Cette lettre n’est pas la seule à dépasser la barrière symbolique du million de dollars. Ainsi, en mars 2002, une autre lettre du physicien avertissant le président Franklin D. Roosevelt des projets atomiques allemands avait été adjugée à 2,1 millions de dollars. Plus récemment, en octobre 2017, une note écrite en 1922 à Tokyo portant sur le secret du bonheur était estimée entre 5 000 et 8 000 dollars avant d’être adjugée à 1,56 million de dollars par la maison de vente israélienne Winner’s.

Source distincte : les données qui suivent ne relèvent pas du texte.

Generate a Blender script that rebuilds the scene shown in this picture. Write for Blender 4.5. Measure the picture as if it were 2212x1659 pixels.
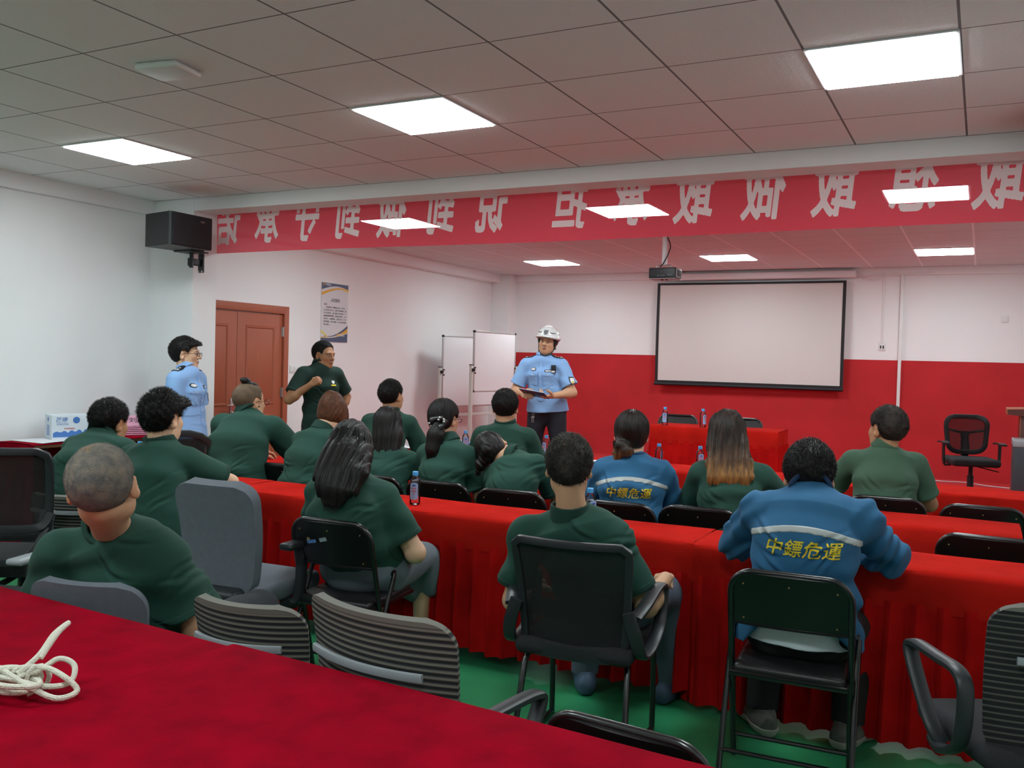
import bpy, bmesh, math, random
import numpy as np
from mathutils import Vector, Matrix
random.seed(7)
PI = math.pi
for _o in list(bpy.data.objects): bpy.data.objects.remove(_o)
SC = bpy.context.scene; COL = SC.collection

# ---------------------------------------------------------------- camera, world, exposure
cam_d = bpy.data.cameras.new('camera'); cam = bpy.data.objects.new('camera', cam_d); COL.objects.link(cam); SC.camera = cam
YAW, PITCH, ROLL, FPX = -0.4773, -0.0236, 0.0274, 1964.63
_cy, _sy, _cp, _sp = math.cos(YAW), math.sin(YAW), math.cos(PITCH), math.sin(PITCH)
_f = Vector((_sy*_cp, _cy*_cp, _sp)); _r = Vector((_cy, -_sy, 0)); _u = _r.cross(_f)
_R = _r*math.cos(ROLL) + _u*math.sin(ROLL); _U = -_r*math.sin(ROLL) + _u*math.cos(ROLL)
cam.matrix_world = Matrix(((_R.x, _U.x, -_f.x, 0), (_R.y, _U.y, -_f.y, 0), (_R.z, _U.z, -_f.z, 1.55), (0, 0, 0, 1)))
cam_d.sensor_fit = 'HORIZONTAL'; cam_d.sensor_width = 36.0; cam_d.lens = 36.0*FPX/2212; cam_d.clip_start = 0.05; cam_d.clip_end = 100
world = bpy.data.worlds.new('world'); SC.world = world; world.use_nodes = True
world.node_tree.nodes['Background'].inputs[0].default_value = (0.8, 0.9, 1, 1)
world.node_tree.nodes['Background'].inputs[1].default_value = 0.05
SC.view_settings.view_transform = 'Standard'; SC.view_settings.look = 'None'; SC.view_settings.gamma = 1.0
SC.view_settings.exposure = 1.38
PANEL_EMISSION = 12.0          # strength of the LED ceiling panels
CEIL = 2.9175; STAGE = 0.22

# ---------------------------------------------------------------- tagging
def tag(o, label=None, cat=None, group=None, kind=None):
    if label: o['label'] = label
    if cat: o['category'] = cat
    if group: o['group'] = group
    if kind: o['kind'] = kind
    return o
def thing(name, label, cat, loc=(0, 0, 0), rz=0.0, group=None):
    o = bpy.data.objects.new(name, None); COL.objects.link(o); o.empty_display_size = 0.1
    o.location = loc; o.rotation_euler = (0, 0, rz)
    return tag(o, label, cat, group)
def copy_tree(o, parent=None):
    kids = list(o.children); c = o.copy(); COL.objects.link(c)
    if parent: c.parent = parent
    for k in kids: copy_tree(k, c)
    return c

# ---------------------------------------------------------------- materials
def S(r, g, b):          # sRGB 0..255 -> linear
    f = lambda c: (c/255/12.92) if c/255 <= 0.04045 else ((c/255+0.055)/1.055)**2.4
    return (f(r), f(g), f(b), 1)
def mat(name, col, rough=0.5, metal=0.0, noise=0.0, nscale=8.0, bump=0.0, bscale=60.0, spec=0.5, sheen=0.0, coat=0.0, stretch=None, emit=0.0, mix=None):
    """principled material; colour varied by a little object-space noise; optional fine bump"""
    m = bpy.data.materials.new(name); m.use_nodes = True; nt = m.node_tree; b = nt.nodes['Principled BSDF']
    b.inputs['Base Color'].default_value = col; b.inputs['Roughness'].default_value = rough; b.inputs['Metallic'].default_value = metal
    b.inputs['Specular IOR Level'].default_value = spec
    if sheen: b.inputs['Sheen Weight'].default_value = sheen; b.inputs['Sheen Roughness'].default_value = 0.4; b.inputs['Sheen Tint'].default_value = (min(1, col[0]*1.6+.05), min(1, col[1]*1.6+.02), min(1, col[2]*1.6+.02), 1)
    if coat: b.inputs['Coat Weight'].default_value = coat; b.inputs['Coat Roughness'].default_value = 0.15
    if emit: b.inputs['Emission Color'].default_value = col; b.inputs['Emission Strength'].default_value = emit
    tc = nt.nodes.new('ShaderNodeTexCoord'); src = tc.outputs['Object']
    if stretch:
        mp = nt.nodes.new('ShaderNodeMapping'); mp.inputs['Scale'].default_value = stretch; nt.links.new(src, mp.inputs[0]); src = mp.outputs[0]
    if noise > 0 or mix:
        n = nt.nodes.new('ShaderNodeTexNoise'); n.inputs['Scale'].default_value = nscale; n.inputs['Detail'].default_value = 4
        nt.links.new(src, n.inputs['Vector'])
        r = nt.nodes.new('ShaderNodeValToRGB'); r.color_ramp.elements[0].position = 0.32; r.color_ramp.elements[1].position = 0.68
        c2 = mix if mix else tuple(min(1, c*(1+noise)) for c in col[:3])+(1,)
        c1 = col if mix else tuple(c*(1-noise) for c in col[:3])+(1,)
        r.color_ramp.elements[0].color = c1; r.color_ramp.elements[1].color = c2
        nt.links.new(n.outputs['Fac'], r.inputs[0]); nt.links.new(r.outputs[0], b.inputs['Base Color'])
    if bump > 0:
        n2 = nt.nodes.new('ShaderNodeTexNoise'); n2.inputs['Scale'].default_value = bscale; n2.inputs['Detail'].default_value = 3
        nt.links.new(src, n2.inputs['Vector'])
        bp = nt.nodes.new('ShaderNodeBump'); bp.inputs['Strength'].default_value = bump; bp.inputs['Distance'].default_value = 0.01
        nt.links.new(n2.outputs['Fac'], bp.inputs['Height']); nt.links.new(bp.outputs[0], b.inputs['Normal'])
    return m
def emission(name, col, strength):
    m = bpy.data.materials.new(name); m.use_nodes = True; nt = m.node_tree; nt.nodes.remove(nt.nodes['Principled BSDF'])
    e = nt.nodes.new('ShaderNodeEmission'); e.inputs[0].default_value = col; e.inputs[1].default_value = strength
    nt.links.new(e.outputs[0], nt.nodes['Material Output'].inputs[0]); return m
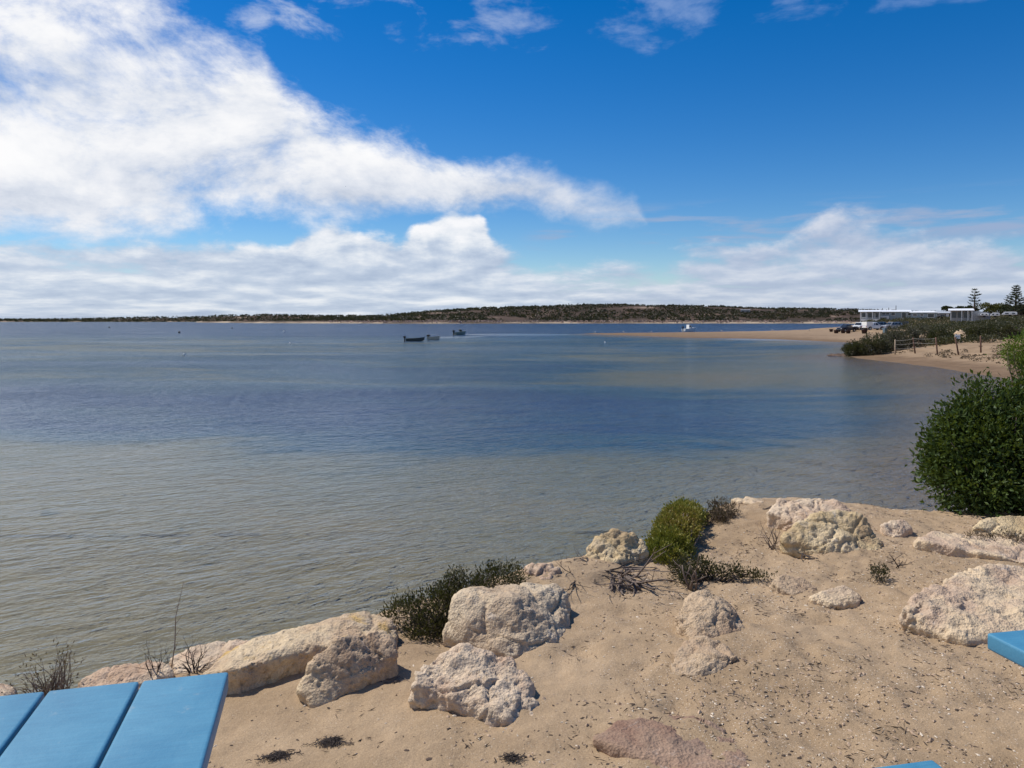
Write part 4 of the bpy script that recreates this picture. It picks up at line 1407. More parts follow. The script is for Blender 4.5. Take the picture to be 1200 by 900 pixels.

Le prix de la lettre vendue mardi, baptisée « God letter », double presque son estimation haute de 1 et 1,5 million de dollars. Toutefois, elle avait déjà été vendue – probablement par les héritiers de Gutkind – en 2008 par Bloomsbury Auctions à Londres pour 404 000 dollars. Conservée pendant quatre ans dans un coffre à température contrôlée, l’acheteur anonyme l’a remet en vente, cette fois sur eBay, et l’aurait vendu en octobre 2012 pour 3 000 100 dollars mais l’acheteur n’était pas réel. Christie’s confirme par ailleurs que le vendeur actuel et l’acheteur de 2008 sont une seule et même personne.

La « God letter » est ainsi adjugée à 2 892 500 dollars, le commissaire-priseur ne manquant pas d’ajouter « Congratulations. Sorry to God, I guess! » sous les applaudissements et les rires de la salle.